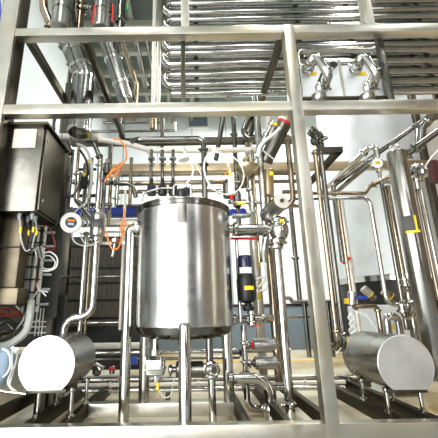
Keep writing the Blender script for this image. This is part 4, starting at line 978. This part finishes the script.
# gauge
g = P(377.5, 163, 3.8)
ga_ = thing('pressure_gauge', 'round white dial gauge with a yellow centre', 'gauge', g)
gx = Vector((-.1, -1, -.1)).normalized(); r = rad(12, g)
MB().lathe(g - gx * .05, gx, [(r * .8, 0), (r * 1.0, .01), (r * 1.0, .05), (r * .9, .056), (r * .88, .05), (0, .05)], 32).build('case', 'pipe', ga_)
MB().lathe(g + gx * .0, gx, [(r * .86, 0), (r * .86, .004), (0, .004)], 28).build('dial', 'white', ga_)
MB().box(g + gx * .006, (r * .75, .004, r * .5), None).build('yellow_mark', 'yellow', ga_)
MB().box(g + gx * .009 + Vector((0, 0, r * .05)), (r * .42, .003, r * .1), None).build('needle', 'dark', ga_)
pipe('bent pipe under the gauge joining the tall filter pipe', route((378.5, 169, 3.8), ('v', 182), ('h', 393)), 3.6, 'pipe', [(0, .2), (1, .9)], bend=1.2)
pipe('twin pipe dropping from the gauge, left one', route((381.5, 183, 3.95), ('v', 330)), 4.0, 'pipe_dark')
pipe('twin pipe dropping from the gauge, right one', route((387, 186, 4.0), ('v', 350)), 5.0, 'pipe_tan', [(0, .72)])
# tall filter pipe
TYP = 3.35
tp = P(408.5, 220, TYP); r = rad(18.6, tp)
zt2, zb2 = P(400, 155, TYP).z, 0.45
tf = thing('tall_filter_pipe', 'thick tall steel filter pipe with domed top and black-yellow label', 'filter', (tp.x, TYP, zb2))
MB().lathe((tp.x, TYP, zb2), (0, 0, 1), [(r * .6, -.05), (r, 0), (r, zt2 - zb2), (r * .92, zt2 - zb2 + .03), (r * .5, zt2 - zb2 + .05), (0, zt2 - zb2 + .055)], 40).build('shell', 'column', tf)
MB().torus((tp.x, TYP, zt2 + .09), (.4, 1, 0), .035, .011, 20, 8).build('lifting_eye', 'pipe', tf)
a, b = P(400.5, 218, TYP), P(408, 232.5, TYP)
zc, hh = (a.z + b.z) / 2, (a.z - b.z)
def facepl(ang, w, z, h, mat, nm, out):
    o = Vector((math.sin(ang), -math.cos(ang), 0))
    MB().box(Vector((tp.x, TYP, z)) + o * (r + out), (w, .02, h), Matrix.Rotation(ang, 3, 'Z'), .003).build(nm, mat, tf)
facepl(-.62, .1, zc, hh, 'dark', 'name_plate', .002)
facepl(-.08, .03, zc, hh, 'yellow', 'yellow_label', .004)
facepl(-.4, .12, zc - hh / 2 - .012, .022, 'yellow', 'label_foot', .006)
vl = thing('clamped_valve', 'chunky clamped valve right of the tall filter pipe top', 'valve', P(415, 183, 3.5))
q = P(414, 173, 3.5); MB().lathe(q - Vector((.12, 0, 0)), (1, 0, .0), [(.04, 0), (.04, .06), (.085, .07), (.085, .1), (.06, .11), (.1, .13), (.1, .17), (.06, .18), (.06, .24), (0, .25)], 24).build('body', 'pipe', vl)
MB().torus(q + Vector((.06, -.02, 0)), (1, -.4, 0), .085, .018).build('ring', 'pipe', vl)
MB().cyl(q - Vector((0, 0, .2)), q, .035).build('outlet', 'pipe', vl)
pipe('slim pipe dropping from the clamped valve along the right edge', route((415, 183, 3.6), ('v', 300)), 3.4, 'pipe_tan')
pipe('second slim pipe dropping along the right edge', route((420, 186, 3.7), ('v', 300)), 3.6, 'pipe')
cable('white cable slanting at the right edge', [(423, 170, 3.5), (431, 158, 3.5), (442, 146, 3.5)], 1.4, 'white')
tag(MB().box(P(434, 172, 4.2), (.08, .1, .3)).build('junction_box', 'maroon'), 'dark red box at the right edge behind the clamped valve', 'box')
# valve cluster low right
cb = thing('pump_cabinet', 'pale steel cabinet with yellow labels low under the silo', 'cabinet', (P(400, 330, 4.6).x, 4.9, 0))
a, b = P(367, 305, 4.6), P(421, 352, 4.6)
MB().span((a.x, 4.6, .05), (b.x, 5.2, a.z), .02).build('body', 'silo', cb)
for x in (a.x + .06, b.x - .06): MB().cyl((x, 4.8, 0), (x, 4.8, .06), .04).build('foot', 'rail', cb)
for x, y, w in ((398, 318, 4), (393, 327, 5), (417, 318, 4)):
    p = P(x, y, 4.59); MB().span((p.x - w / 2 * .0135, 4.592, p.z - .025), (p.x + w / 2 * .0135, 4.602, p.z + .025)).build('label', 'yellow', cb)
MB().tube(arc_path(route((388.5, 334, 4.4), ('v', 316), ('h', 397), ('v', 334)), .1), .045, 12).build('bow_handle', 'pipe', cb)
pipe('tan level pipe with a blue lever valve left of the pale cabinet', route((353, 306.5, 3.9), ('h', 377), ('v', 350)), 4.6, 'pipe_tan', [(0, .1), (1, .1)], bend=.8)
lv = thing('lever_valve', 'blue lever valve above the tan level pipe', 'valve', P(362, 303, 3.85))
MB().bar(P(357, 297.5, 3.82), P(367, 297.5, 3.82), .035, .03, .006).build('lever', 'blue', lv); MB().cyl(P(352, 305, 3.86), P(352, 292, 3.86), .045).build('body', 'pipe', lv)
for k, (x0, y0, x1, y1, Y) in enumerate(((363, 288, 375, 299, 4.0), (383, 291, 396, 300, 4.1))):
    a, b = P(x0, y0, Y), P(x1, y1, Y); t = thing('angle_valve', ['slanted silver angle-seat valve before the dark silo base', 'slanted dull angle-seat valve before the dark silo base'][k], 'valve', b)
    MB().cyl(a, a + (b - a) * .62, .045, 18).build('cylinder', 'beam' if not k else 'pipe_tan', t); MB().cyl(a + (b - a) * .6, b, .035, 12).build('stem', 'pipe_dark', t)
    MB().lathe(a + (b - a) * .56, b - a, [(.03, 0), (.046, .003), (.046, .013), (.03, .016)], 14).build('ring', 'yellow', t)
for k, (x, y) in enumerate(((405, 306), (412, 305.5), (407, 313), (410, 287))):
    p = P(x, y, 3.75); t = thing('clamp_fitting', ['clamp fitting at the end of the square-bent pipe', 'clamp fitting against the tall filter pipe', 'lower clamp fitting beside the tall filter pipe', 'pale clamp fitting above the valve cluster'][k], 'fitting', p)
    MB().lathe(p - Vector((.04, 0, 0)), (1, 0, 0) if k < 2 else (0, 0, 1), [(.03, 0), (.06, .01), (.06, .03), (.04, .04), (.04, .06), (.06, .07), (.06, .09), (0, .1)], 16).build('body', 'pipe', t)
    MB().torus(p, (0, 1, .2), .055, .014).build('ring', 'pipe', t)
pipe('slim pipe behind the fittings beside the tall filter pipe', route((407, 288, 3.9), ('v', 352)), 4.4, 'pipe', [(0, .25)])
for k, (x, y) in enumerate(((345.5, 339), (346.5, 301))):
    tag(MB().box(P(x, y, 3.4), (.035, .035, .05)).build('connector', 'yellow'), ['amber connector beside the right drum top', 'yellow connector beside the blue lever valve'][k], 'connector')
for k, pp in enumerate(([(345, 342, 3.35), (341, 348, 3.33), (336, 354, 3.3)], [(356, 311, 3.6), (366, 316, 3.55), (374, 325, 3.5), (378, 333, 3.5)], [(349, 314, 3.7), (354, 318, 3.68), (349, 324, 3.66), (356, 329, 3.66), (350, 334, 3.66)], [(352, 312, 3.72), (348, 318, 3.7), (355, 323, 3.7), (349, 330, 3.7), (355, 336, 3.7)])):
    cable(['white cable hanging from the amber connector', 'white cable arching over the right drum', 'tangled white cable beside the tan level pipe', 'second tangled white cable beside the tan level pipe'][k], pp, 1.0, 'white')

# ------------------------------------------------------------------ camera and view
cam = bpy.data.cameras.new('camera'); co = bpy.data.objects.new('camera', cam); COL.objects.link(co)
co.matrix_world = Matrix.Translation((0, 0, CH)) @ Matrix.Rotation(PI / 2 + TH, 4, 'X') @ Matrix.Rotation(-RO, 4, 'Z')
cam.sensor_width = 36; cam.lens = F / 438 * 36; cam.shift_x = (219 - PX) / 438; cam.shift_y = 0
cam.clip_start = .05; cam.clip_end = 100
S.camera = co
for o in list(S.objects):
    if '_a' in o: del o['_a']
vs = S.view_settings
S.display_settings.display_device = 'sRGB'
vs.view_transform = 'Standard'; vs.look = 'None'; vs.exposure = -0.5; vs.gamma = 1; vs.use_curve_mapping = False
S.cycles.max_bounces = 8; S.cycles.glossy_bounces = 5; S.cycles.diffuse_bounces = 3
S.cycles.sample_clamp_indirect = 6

----------

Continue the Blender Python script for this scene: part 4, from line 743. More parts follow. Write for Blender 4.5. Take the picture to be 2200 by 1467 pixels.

----------

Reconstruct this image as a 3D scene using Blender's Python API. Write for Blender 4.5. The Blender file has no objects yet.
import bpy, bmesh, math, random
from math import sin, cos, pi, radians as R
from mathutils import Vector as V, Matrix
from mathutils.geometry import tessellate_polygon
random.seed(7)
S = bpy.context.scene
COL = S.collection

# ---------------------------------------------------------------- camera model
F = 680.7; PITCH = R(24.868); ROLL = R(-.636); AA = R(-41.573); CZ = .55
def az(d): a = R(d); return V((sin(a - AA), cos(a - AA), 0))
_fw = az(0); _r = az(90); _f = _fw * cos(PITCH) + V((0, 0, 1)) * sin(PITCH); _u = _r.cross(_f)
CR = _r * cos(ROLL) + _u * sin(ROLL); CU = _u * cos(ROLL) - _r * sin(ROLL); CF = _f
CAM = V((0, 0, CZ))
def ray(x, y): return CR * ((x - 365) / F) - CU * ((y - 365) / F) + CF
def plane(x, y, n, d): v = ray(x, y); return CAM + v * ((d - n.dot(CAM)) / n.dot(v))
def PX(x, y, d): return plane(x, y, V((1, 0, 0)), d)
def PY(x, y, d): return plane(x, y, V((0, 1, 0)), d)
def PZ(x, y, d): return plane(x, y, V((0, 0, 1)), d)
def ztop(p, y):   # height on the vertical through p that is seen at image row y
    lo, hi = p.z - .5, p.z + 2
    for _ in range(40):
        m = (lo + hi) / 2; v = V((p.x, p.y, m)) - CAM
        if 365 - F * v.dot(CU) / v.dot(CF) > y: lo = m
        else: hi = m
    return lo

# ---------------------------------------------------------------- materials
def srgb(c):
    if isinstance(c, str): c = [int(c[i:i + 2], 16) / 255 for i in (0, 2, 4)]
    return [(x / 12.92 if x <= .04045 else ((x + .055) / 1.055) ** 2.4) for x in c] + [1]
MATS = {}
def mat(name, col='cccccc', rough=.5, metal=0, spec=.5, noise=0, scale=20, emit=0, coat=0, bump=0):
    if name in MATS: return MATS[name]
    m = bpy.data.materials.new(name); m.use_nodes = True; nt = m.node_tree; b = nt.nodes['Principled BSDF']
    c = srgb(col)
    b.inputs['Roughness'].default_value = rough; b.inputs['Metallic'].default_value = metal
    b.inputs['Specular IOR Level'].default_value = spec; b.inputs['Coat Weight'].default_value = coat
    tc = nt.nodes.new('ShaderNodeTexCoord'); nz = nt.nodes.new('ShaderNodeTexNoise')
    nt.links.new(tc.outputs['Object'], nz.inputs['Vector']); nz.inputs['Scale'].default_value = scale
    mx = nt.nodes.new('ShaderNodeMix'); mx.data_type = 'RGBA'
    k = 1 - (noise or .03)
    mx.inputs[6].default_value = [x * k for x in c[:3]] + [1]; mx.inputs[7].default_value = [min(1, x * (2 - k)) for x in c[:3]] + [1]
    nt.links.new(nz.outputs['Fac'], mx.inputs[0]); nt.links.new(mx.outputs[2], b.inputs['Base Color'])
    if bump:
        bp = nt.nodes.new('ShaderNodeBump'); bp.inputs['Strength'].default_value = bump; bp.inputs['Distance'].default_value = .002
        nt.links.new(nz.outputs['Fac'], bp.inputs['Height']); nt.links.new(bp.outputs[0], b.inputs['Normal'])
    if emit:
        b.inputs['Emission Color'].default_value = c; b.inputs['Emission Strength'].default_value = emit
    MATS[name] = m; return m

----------

_Description of the task:_
Keep only those lines of the records that hold "Python", and return them.

_Exercise output:_
Continue the Blender Python script for this scene: part 4, from line 743. More parts follow. Write for Blender 4.5. Take the picture to be 2200 by 1467 pixels.
Reconstruct this image as a 3D scene using Blender's Python API. Write for Blender 4.5. The Blender file has no objects yet.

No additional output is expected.